Sin dall’inizio della crisi del Mali, il potere algerino ha condotto un doppio gioco, come dimostrano due fatti significativi: da un lato “ha negoziato” apertamente con certi gruppi islamisti lasciando anche alcuni di questi si rifornissero sul suo suolo di grosse quantità di carburante durante la loro offensiva per la conquista della città di Konna in direzione di Bamako; dall’altro, Algeri ha autorizzato gli aerei francesi a sorvolare il suo spazio aereo per bombardare i gruppi jihadisti nel nord del Mali. Questa posizione contraddittoria e la facilità con la quale gli elementi dell’AQMI hanno potuto accedere al sito industriale più “protetto” del paese, mostrano il carattere decomposto degli ingranaggi dello Stato e della società. Come per gli altri Stati del Sahel, l’entrata in guerra dell’Algeria non può che accelerare il processo di decomposizione in corso.
Tutte queste guerre indicano che il capitalismo è immerso in una spirale estremamente pericolosa, che mette in pericolo la stessa sopravvivenza dell’umanità.

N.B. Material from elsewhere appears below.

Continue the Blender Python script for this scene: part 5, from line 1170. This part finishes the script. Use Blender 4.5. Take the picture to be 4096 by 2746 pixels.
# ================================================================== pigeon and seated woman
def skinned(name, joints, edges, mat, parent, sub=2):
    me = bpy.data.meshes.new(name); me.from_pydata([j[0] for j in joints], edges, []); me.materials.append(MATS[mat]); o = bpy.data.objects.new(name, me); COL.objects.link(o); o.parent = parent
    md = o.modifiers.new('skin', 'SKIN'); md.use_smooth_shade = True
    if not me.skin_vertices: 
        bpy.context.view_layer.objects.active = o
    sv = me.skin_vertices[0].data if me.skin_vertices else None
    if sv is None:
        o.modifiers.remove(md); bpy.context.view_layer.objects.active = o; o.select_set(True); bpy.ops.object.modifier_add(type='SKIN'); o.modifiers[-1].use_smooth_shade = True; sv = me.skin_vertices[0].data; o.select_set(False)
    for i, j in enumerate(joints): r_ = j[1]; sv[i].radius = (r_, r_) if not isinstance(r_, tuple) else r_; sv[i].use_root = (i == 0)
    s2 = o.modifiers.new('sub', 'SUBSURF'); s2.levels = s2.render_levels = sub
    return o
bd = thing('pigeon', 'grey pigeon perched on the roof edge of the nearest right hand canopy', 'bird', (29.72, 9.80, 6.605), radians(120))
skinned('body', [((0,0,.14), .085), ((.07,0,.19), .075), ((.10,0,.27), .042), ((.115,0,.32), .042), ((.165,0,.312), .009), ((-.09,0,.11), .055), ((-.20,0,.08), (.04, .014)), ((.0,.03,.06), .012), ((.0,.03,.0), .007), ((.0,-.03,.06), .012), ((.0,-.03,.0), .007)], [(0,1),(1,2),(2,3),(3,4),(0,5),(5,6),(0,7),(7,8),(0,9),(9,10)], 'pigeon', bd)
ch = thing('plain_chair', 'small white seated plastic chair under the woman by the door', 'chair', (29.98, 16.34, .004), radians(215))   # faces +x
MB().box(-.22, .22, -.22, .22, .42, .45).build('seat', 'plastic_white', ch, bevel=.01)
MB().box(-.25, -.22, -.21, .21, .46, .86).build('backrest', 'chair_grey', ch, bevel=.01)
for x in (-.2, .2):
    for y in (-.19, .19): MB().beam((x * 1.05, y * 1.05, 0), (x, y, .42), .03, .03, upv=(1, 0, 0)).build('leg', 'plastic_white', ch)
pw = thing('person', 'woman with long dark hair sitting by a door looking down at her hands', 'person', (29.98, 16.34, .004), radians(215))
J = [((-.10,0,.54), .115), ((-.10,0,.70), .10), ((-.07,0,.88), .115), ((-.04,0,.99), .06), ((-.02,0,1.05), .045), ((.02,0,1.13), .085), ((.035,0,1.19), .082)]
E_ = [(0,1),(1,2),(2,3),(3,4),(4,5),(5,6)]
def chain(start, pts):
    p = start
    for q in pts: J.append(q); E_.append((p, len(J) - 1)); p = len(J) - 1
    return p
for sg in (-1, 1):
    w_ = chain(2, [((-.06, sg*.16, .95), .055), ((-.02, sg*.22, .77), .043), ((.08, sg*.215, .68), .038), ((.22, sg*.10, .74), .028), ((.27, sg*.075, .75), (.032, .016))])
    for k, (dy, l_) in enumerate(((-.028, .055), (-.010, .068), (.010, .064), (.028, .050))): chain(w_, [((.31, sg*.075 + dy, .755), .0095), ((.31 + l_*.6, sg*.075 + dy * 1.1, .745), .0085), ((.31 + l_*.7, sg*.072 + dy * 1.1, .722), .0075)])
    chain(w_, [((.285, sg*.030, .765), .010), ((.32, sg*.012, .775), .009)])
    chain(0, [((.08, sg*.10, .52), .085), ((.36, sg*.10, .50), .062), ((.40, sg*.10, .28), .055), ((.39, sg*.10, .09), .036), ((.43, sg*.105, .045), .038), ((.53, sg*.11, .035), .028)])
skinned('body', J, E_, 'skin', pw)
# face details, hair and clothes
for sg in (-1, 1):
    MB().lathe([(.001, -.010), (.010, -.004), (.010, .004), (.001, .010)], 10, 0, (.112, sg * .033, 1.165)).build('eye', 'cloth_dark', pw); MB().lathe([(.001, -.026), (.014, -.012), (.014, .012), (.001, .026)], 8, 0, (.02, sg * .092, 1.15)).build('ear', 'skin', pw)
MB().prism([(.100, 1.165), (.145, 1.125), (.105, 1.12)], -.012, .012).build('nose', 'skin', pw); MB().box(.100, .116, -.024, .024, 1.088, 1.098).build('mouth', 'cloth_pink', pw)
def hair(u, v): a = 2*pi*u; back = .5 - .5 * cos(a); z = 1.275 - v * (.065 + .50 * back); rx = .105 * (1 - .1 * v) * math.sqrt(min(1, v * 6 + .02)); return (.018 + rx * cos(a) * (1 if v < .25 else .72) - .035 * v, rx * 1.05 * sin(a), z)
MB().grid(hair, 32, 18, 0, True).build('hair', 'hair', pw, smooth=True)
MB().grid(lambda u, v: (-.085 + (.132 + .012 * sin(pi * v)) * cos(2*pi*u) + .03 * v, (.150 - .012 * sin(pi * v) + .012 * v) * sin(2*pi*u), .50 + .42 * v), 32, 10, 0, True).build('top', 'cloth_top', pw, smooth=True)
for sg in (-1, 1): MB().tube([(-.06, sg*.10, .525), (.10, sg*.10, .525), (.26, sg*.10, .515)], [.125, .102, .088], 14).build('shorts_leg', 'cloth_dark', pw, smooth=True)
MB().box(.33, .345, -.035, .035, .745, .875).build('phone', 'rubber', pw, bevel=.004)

In modo progressivo, intere zone del globo sprofondano nel caos e la barbarie. Si mescola la ferocia dei torturatori locali (signori della guerra, capi clan, bande terroristiche…), la crudeltà degli imperialismi di second’ordine (piccoli e medi Stati), e il potere devastante delle grandi nazioni, e ognuno di questi è pronto a tutto, a ogni intrigo, a tutti i colpi bassi, a tutte le manipolazioni, a tutti i crimini, a tutte le atrocità… per difendere i propri miserabili e patetici interessi. Gli incessanti cambiamenti di alleanze danno all’insieme un’immagine di danza macabra.

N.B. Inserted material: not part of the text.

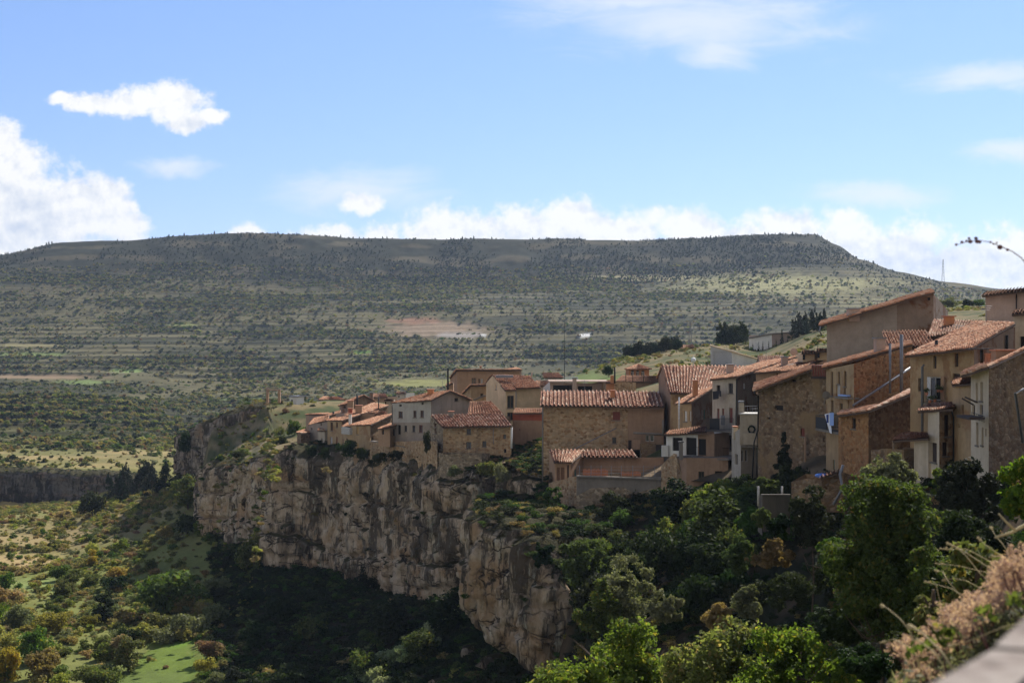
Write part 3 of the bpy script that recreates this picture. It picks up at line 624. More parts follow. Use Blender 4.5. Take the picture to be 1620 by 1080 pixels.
# ---------------------------------------------------------------- plants
def lobes(rx, ry, rz, n, seed, cz=0.0, rr=(.3, .46)):
    r = np.random.RandomState(seed); L = []
    for i in range(n):
        d = r.normal(size=3); d /= np.linalg.norm(d); q = r.uniform(.3, .82)
        k = r.uniform(*rr)
        L.append((d[0]*rx*q, d[1]*ry*q, cz+d[2]*rz*q, rx*k*r.uniform(.8, 1.3), ry*k*r.uniform(.8, 1.3), min(rx, rz)*k*r.uniform(.7, 1.15)))
    return L
def leaf_mesh(name, L, n, size, seed, mat, up=.3, gap=-.15, tall=1.0, depth=.3, noise=1.6, acc=1.0, elong=1.5):
    """a crown of leaf sized faces spread through the lobes L"""
    r = np.random.RandomState(seed); L = np.array(L)
    w = (L[:, 3]*L[:, 5]); pick = r.choice(len(L), int(n*1.5), p=w/w.sum()); l = L[pick]
    d = r.normal(size=(len(l), 3)); d /= np.linalg.norm(d, axis=1)[:, None]
    q = 1-np.abs(r.normal(size=len(l)))*depth; q = np.clip(q, .1, 1.12)
    bump = 1+.3*vn(d[:, 0]*2.3+pick*3.1, d[:, 1]*2.3, d[:, 2]*2.3+seed)
    p = l[:, :3]+d*l[:, 3:6]*(q*bump)[:, None]
    sc = max(L[:, 3].max(), .01)
    g = fbm(p[:, 0]/sc*noise, p[:, 1]/sc*noise, p[:, 2]/sc*noise+seed, 3)
    keep = g > gap; p, d, g = p[keep][:n], d[keep][:n], g[keep][:n]; n = len(p)
    nr = d*.6+r.normal(size=(n, 3))*.75; nr[:, 2] += up; nr /= np.linalg.norm(nr, axis=1)[:, None]
    a = np.cross(nr, r.normal(size=(n, 3))); a /= np.linalg.norm(a, axis=1)[:, None]; b = np.cross(nr, a)
    s = size*r.uniform(.55, 1.35, n)[:, None]
    a = a*s*.5*elong**.5; b = b*s*.5/elong**.5; a[:, 2] *= tall
    V = np.stack([p-a, p+b*.9-a*.1+nr*s*.08, p+a, p-b*.9-a*.1+nr*s*.08], 1).reshape(-1, 3)
    Q = np.arange(4*n).reshape(n, 4)
    c = np.zeros((n, 3)); c[:, 0] = np.clip(.5+g*.9+r.normal(size=n)*.22, 0, 1); c[:, 1] = np.clip(r.uniform(size=n)*(.86+.2*acc*(g > .1)), 0, 1)
    return mesh_np(name, V, Q, mat, np.repeat(c, 4, 0))
def trunk_mesh(name, h, r0, limbs, seed, spread, mat, lean=(0, 0)):
    mb = MB(); r = random.Random(seed)
    pts = [(lean[0]*t*t*h+r.uniform(-.02, .02)*h, lean[1]*t*t*h+r.uniform(-.02, .02)*h, h*t) for t in (0, .2, .45, .7, 1)]; pts[0] = (0, 0, -.4)
    mb.tube(pts, r0, 7, r0*.35)
    for i in range(limbs):
        t = r.uniform(.5, .9); k = int(t*4); b = np.array(pts[k])*(1-(t*4-k))+np.array(pts[k+1])*(t*4-k)
        a = r.uniform(0, 6.28); e = b+np.array([math.cos(a)*spread*r.uniform(.5, 1), math.sin(a)*spread*r.uniform(.5, 1), h*r.uniform(.05, .16)])
        m = (b+e)/2+np.array([0, 0, -h*.04]); mb.tube([b, m, e], r0*.45, 5, r0*.12)
    me = bpy.data.meshes.new(name); me.from_pydata([tuple(map(float, v)) for v in mb.v], [], mb.f); me.update(); me.materials.append(mat); return me
LG = {
 'green': m_leaf('green leaves', (.045, .066, .018), (.15, .185, .048), (.2, .16, .03), .4),
 'bright': m_leaf('bright green leaves', (.05, .08, .015), (.17, .215, .038), (.3, .25, .05), .55, .12),
 'dark': m_leaf('dark leaves', (.012, .022, .009), (.04, .055, .018), None, .3),
 'elm': m_leaf('elm leaves', (.03, .05, .013), (.11, .15, .036), (.16, .14, .03), .45, .1),
 'pale': m_leaf('leaves paled as if sunlit', (.14, .17, .085), (.4, .45, .25), None, .45, .1),  # pale tone stands in for sun that misses the gully
 'meadow': m_leaf('yellow green scrub leaves', (.14, .145, .045), (.38, .33, .12), (.42, .28, .08), .45),
 'olive': m_leaf('grey green leaves', (.08, .095, .042), (.24, .25, .13), None, .35, .12),
 'yellow': m_leaf('yellowing leaves', (.14, .12, .02), (.4, .29, .04), (.42, .22, .04), .5, .15),
 'brown': m_leaf('russet shrub leaves', (.14, .105, .04), (.33, .23, .09), (.24, .15, .04), .4),
 'pine': m_leaf('conifer needles', (.008, .016, .008), (.028, .042, .018), None, .15),
 'ivy': m_leaf('ivy leaves', (.03, .055, .014), (.09, .14, .035), None, .4, .15),
}
def bush_proto(kind, seed, n, size, nl=16, rz=.42, leafup=.3, gap=-.2):
    """unit crown: about 1 wide, base at z = 0"""
    L = lobes(.5, .5, rz, nl, seed, rz*.92); return leaf_mesh('crown', L, n, size, seed, LG[kind], leafup, gap)
PROTO = {}
def proto(kind, shape, k):
    key = (kind, shape, k)
    if key not in PROTO:
        sd = hash((kind, shape)) % 97 if False else (sum(map(ord, kind+shape))*7+k*31) % 9973
        if shape == 'bush': me = bush_proto(kind, sd, 2600, .062, 18, .40)
        elif shape == 'low': me = bush_proto(kind, sd, 1900, .062, 20, .24)
        elif shape == 'tall': me = bush_proto(kind, sd, 3000, .075, 22, .85)
        elif shape == 'cone':
            L = []
            rr = np.random.RandomState(sd)
            for i in range(34):
                tt = rr.uniform(0, 1); q = .5*(1-tt)**.8*rr.uniform(.5, .85); a = rr.uniform(0, 6.28)
                L.append((q*math.cos(a), q*math.sin(a), .1+2.1*tt, .18*(1.1-tt)+.03, .18*(1.1-tt)+.03, .16))
            me = leaf_mesh('crown', L, 2600, .07, sd, LG[kind], .1, -.25)
        PROTO[key] = me
    return PROTO[key]
TRK = trunk_mesh('trunk', 1.0, .035, 6, 5, .3, M['bark'])
def plant(name, cat, label, pos, w, h, kind, shape, group=None, k=None, trunk=True, th=.7):
    """a shrub or tree from a unit crown: w wide, h tall, standing at pos"""
    k = random.randrange(3) if k is None else k
    me = proto(kind, shape, k); hz = {'bush': .8, 'low': .48, 'tall': 1.7, 'cone': 2.25}[shape]
    root = empty(name, pos, label, cat, group); root.rotation_euler = (0, 0, random.uniform(0, 6.28))
    c = link('crown', me, root); c.scale = (w, w, h/hz)
    if trunk:
        tr = link('trunk', TRK, root); tr.scale = (max(1.5, w*.8), max(1.5, w*.8), h*th)
    return root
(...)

Questo sistema moribondo continua a sprofondare, questi conflitti armati continuano a estendersi, arroventando sempre più vaste regioni del globo. Scegliere un campo, in nome del male minore, significa partecipare a questa dinamica che potrà avere come sbocco solo la morte dell’umanità. C’è una sola alternativa realistica, un solo modo di uscire da questo ingranaggio infernale: la lotta di massa e internazionale degli sfruttati per un mondo diverso, senza classi né sfruttamento, senza miseria né guerra.